Filter these entries, keeping only lines that hold the word "image".

____ SUPPLIED INFORMATION

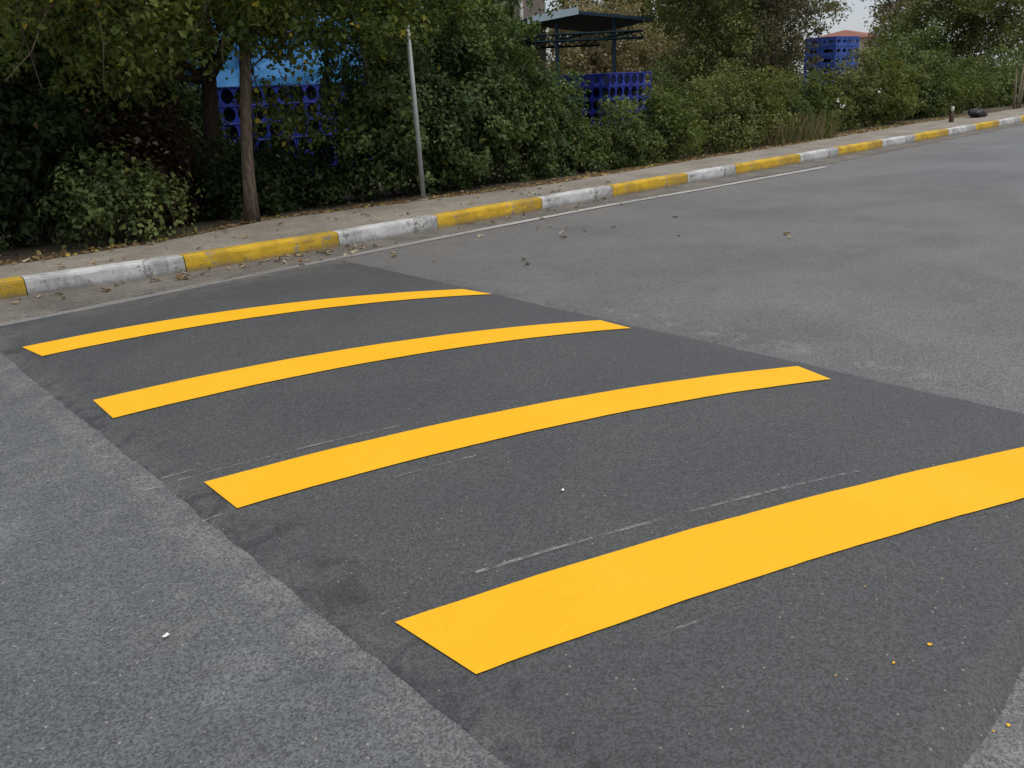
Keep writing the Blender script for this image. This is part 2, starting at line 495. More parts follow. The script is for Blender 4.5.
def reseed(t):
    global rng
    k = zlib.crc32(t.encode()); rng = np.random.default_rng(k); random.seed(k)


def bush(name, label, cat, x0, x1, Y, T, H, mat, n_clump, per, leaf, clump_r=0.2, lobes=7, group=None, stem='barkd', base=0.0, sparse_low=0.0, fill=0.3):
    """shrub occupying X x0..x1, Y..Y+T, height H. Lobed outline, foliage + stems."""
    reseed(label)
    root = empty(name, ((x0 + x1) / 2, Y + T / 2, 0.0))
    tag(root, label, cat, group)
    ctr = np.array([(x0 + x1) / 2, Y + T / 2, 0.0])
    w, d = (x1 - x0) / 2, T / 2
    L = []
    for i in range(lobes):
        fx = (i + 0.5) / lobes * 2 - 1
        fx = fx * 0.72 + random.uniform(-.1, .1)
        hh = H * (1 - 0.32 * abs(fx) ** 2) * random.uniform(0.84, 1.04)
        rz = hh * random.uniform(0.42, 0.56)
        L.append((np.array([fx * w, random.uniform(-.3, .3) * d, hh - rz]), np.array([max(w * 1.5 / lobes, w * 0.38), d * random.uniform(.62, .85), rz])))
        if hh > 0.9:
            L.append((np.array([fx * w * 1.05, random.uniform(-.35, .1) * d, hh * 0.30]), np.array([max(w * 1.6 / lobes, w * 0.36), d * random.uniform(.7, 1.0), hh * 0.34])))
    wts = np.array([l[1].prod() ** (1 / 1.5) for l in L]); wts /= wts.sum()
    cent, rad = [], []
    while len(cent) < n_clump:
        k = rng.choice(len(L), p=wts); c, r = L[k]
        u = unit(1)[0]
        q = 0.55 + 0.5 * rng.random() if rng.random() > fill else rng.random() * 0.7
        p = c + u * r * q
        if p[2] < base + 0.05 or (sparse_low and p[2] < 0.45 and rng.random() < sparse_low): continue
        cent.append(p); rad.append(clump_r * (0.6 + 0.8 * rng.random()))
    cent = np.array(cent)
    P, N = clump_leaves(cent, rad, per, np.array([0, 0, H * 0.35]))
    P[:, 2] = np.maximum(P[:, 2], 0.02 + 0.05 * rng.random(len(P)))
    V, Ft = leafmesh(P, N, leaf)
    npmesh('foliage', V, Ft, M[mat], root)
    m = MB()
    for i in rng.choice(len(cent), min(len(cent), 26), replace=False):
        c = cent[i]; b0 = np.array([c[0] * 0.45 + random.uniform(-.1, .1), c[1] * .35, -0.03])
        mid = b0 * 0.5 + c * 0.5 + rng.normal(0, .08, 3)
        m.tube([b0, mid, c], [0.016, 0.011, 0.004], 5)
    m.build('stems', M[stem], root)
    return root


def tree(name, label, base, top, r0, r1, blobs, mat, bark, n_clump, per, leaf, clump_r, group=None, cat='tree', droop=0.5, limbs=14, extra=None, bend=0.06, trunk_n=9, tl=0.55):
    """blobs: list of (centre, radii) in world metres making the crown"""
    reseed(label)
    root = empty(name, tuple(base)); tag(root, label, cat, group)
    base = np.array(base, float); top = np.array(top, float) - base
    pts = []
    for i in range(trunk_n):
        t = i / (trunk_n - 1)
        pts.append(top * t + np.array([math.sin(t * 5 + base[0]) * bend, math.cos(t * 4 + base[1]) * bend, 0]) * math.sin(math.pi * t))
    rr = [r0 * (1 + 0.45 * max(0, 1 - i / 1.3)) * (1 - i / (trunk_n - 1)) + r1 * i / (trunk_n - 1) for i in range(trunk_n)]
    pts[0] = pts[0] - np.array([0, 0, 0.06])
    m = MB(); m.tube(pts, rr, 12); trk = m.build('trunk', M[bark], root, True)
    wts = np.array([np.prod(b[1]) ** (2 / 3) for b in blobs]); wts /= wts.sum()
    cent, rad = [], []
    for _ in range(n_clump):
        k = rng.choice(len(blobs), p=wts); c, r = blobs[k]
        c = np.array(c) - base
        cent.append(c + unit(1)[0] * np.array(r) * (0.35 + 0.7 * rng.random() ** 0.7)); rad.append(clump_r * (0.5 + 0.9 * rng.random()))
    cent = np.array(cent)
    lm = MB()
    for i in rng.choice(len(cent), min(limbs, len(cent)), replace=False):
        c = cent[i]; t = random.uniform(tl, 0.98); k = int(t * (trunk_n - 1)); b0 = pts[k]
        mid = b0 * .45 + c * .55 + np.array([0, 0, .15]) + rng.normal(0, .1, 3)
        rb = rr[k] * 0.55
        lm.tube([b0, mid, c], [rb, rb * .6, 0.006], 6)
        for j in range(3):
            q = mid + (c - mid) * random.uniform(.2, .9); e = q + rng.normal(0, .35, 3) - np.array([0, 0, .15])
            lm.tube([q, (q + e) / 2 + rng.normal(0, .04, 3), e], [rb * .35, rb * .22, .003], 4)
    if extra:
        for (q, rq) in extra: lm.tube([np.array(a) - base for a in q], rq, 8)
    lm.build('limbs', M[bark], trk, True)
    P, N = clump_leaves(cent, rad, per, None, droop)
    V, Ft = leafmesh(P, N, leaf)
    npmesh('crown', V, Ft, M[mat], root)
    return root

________
____ SUPPLIED INFORMATION

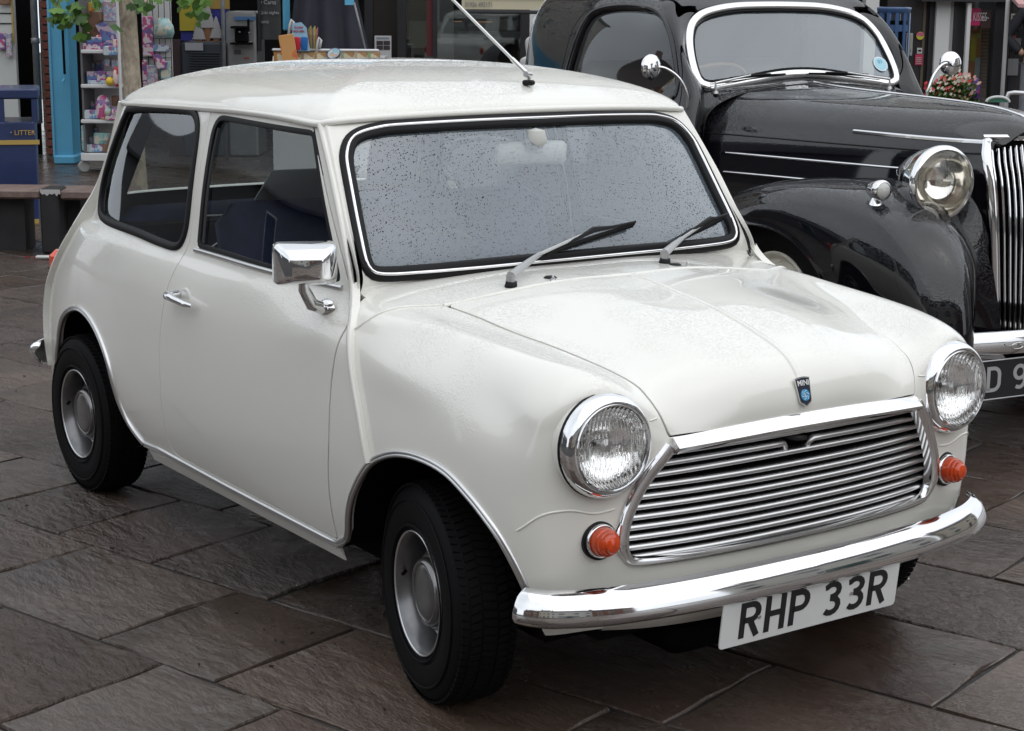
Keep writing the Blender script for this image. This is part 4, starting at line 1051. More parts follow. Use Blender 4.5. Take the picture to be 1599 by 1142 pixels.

________
____ SUPPLIED INFORMATION

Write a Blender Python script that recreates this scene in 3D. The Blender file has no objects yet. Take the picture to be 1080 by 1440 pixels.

________

SOLUTION TO THIS EXERCISE:
Keep writing the Blender script for this image. This is part 2, starting at line 495. More parts follow. The script is for Blender 4.5.
Keep writing the Blender script for this image. This is part 4, starting at line 1051. More parts follow. Use Blender 4.5. Take the picture to be 1599 by 1142 pixels.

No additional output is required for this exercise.